STORED DATA:
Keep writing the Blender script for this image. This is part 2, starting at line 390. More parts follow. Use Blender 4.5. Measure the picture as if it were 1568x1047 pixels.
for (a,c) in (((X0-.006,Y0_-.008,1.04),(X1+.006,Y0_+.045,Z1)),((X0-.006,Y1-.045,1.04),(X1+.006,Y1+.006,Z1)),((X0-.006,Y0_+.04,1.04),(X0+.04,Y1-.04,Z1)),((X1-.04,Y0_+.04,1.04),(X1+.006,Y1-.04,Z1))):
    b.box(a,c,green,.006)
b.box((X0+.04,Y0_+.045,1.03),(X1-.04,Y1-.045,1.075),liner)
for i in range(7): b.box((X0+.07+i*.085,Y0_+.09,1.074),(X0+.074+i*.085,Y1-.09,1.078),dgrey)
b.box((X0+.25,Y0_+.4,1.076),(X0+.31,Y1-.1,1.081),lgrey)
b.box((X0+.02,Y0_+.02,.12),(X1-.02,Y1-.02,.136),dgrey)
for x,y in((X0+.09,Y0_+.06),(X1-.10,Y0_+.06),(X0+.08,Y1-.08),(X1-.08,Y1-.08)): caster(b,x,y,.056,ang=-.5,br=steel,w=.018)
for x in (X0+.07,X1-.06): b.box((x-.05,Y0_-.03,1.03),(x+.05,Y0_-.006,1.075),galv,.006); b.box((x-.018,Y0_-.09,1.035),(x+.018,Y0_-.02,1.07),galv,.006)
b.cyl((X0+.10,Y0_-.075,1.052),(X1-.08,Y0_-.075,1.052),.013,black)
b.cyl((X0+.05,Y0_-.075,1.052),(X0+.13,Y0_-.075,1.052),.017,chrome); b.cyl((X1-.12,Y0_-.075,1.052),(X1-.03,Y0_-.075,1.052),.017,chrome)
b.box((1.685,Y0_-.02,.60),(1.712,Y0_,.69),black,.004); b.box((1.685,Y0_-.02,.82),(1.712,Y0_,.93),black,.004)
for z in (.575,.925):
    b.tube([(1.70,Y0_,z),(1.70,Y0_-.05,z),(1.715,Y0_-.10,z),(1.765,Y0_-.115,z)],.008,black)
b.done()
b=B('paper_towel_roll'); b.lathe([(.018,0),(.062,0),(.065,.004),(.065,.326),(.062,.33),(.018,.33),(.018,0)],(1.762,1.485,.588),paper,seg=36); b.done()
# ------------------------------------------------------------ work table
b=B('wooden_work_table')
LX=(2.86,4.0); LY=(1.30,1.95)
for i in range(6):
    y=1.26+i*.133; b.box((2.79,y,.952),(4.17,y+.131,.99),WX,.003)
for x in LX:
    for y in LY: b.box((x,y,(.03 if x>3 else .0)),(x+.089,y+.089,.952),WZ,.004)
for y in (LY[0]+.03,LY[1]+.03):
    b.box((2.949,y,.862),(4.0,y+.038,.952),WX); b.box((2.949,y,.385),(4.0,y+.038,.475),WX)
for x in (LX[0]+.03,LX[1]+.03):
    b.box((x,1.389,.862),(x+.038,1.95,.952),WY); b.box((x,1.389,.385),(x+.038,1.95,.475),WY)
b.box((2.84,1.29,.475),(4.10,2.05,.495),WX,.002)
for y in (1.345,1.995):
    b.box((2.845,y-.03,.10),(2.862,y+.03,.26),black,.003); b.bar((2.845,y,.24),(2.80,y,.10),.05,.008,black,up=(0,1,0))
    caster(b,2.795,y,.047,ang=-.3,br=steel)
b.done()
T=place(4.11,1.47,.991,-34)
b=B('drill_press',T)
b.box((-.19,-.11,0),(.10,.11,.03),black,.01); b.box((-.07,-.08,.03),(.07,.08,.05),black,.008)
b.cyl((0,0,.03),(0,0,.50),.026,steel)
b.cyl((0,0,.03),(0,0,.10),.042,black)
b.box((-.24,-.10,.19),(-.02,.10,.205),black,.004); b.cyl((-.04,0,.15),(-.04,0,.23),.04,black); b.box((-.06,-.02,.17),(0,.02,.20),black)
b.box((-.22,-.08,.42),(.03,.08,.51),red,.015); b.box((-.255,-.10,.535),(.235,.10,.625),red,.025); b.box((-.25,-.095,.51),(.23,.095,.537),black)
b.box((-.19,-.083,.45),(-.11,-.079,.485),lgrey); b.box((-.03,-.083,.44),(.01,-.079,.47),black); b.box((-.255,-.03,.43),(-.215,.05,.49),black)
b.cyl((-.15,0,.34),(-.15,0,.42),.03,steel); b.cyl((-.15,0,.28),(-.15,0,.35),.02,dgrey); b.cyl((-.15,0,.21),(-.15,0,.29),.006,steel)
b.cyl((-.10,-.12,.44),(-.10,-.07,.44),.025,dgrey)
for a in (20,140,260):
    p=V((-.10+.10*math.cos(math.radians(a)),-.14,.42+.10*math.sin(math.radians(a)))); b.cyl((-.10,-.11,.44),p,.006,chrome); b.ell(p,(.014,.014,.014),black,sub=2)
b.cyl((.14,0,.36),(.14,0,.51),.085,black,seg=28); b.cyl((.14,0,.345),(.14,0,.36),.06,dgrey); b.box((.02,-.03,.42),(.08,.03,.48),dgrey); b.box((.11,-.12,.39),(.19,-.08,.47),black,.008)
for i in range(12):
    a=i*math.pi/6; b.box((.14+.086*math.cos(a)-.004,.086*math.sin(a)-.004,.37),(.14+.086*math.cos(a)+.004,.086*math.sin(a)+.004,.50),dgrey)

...

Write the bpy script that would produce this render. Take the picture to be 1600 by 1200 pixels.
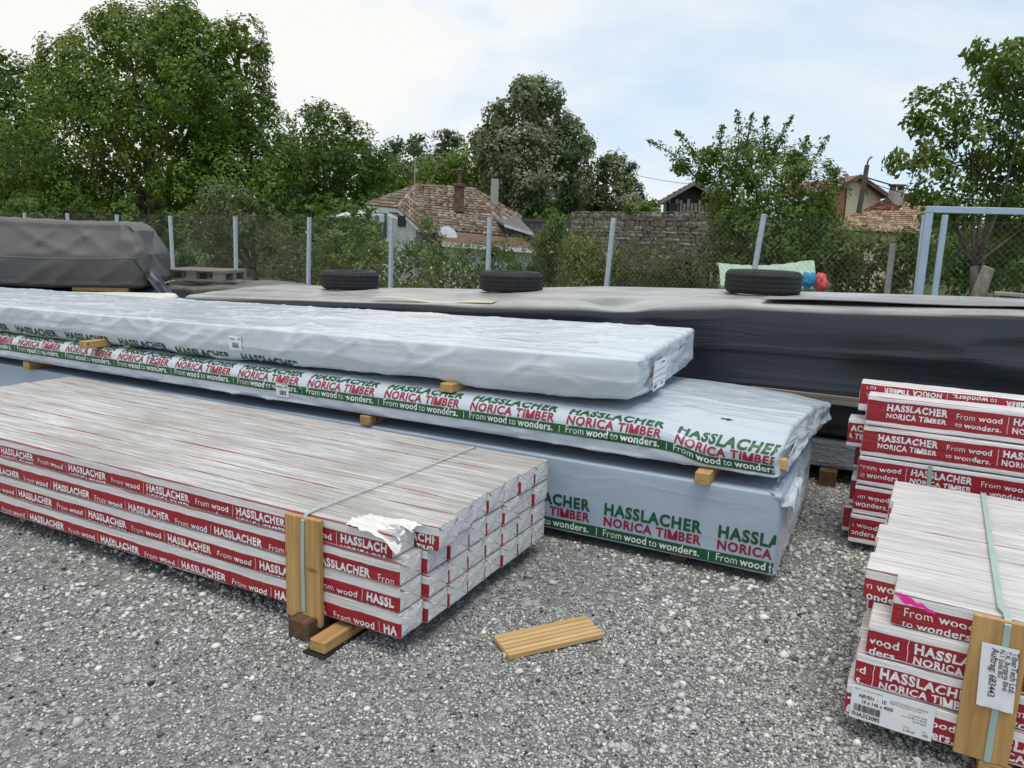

PROBLEM:
Where a line of the material above holds the string "pixels", copy that line.

OUTPUT OF THE EXERCISE:
Keep writing the Blender script for this image. This is part 2, starting at line 390. More parts follow. Use Blender 4.5. Measure the picture as if it were 1568x1047 pixels.
Write the bpy script that would produce this render. Take the picture to be 1600 by 1200 pixels.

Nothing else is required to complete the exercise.